For a millennium the civilized world considered Scandinavians
churlish vulgarians who raped and pillaged for the fun of it. About
a hundred years ago, the Vikings began cultivating a reputation for
global high-mindedness and diplomatic sensitivity. Then, just when
it seemed that the image of a kinder and gentler Norseman had
finally reached iconic status, a Danish newspaper published
deliberately provocative cartoons of Mohammed and refused to
apologize to Muslims for the insult. Uff-da!
Despite the violence and the media storm the cultural gaff
stirred up, it was an anomaly, says Christine Ingebritsen,
associate professor of Scandinavian studies at the University of
Washington in Seattle.

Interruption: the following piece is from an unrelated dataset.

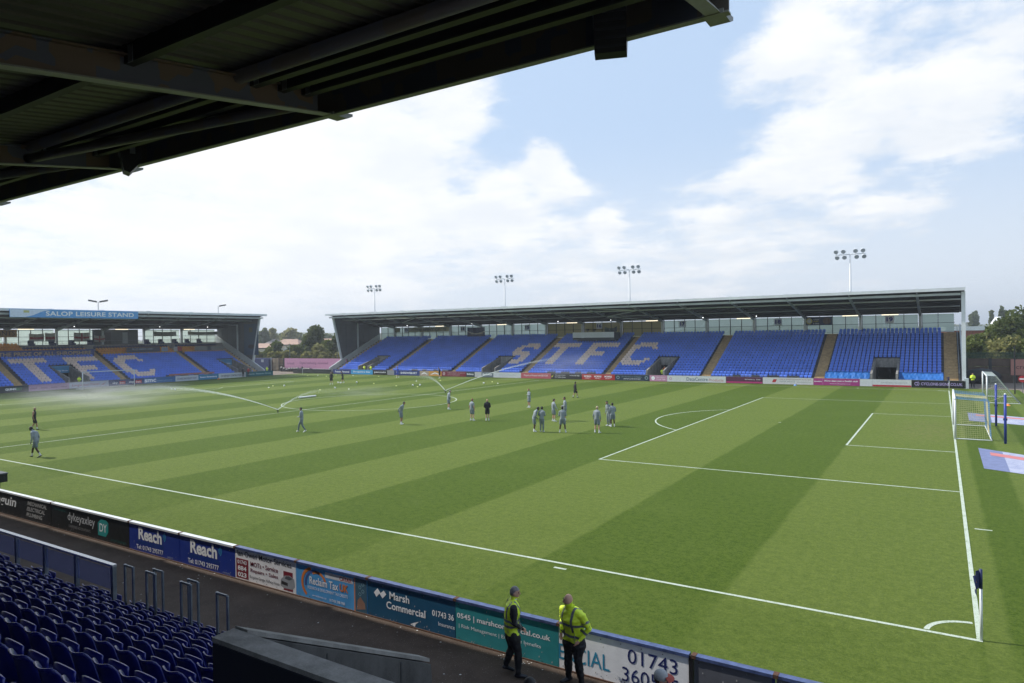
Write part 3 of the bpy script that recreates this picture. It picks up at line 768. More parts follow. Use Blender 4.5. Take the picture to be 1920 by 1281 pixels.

Author of the new book Scandinavia in
World Politics (Rowman and Littlefield), she says
Scandinavians’ precartoon reputation as global peacemakers is the
more accurate picture. In fact, she says, Scandinavians have become
what she calls ‘norm entrepreneurs,’ modeling a higher, more
altruistic and cosmopolitan standard of behavior for the rest of
the world.
In 1901, the first Nobel Prize, the legacy of Sweden’s
dynamite-making millionaire Alfred Nobel, was awarded and
Scandinavians have been setting a high standard of moral leadership
ever since.
Throughout the 20th century Scandinavians mediated the peaceful
resolution of numerous conflicts. Perhaps the most famous
Scandinavian humanitarian in the early half of the century was the
Norwegian polar explorer Fridtjof Nansen, who persuaded a
fractious, post-World War I Europe and the United States to provide
famine relief for the newly formed Soviet Union. While future
President Herbert Hoover and others wanted to use food as a
political weapon to literally starve the communist regime, Nansen
appealed to a higher ideal, ultimately mobilizing a massive Red
Cross relief effort, saving an estimated 7 million to 22 million
Russians from starvation, for which he received the Nobel Peace
Prize in 1922.
The Swede Dag Hammarskjold, secretary-general of the United
Nations from 1953 until his untimely death in 1961, established the
concept of ‘preventive diplomacy’ by leading the U.N.’s
peacekeeping interventions in the Congo. The Oslo Process,
initiated in secret in the early 1990s by Johan Jorgen Holst, the
Norwegian minister of foreign affairs, established a still relevant
if not fully realized road map for peace between Israel and
Palestine.
The Scandinavians have also established a more generous model of
foreign aid, consistently giving a higher percentage of their gross
domestic product than other countries. ‘In contrast to the United
States, aid is not provided for strategic purposes, although some
groups or industries may benefit from national patterns of foreign
aid,’ Ingebritsen writes. ‘Historically, Scandinavian states have
given aid for ideological purposes and targeted aid to states in
greatest need.’
The Norwegian government continues to use the Nobel Peace Prize
to honor exemplars of global citizenship. Recent winners Mohammed
ElBaradei, Wangari Maathai, and Jimmy Carter, like earlier winners
Albert Schweitzer, Martin Luther King Jr., Nelson Mandela, the 14th
Dalai Lama, and Mother Teresa, have become icons of engaged,
compassionate humanitarianism for the rest of the world to
emulate.
So where are the Scandinavians (and their Nobel proxies) now,
when we need them? Among the norm entrepreneurs active on the world
stage today are Norwegians Jan Egeland, Erik Solheim, and Gro
Harlem Brundtland. Egeland is the United Nations
undersecretary-general for humanitarian affairs and emergency
relief coordinator. He’s known for holding news conferences after
tsunamis and earthquakes and wagging his finger at the West for not
responding more quickly and more generously. Solheim, a
controversial socialist politician, in early 2006 brokered a
tenuous peace between the rebel Tamil Tigers and the Sri Lankan
government.
Brundtland, a physician and Norway’s first female prime
minister, was chair of the World Commission on Environment and
Development. In 1987 the Brundtland Commission published Our
Common Future, which led to the first Earth Summit in Rio in
1992 and established the concept of sustainable development.
Brundtland was also director general of the World Health
Organization from 1998 to 2003 and is thought by some to be a
likely successor to Kofi Annan as the next secretary-general of the
United Nations.
Brundtland summed up the Scandinavian standard for world
citizenship in a Toronto speech in late 2005: ‘In our globalized
world, the threats we face are interconnected. . . . Whatever
threatens one threatens all. . . . We have no choice but to tackle
the whole range of threats [simultaneously]. We must respond to
HIV/AIDS as robustly as we do to terrorism, and to poverty, and to
proliferation. . . . What we need is to inspire greater political
commitment and determination to make this world a better place. . .
. [In this way] we can all make a difference.’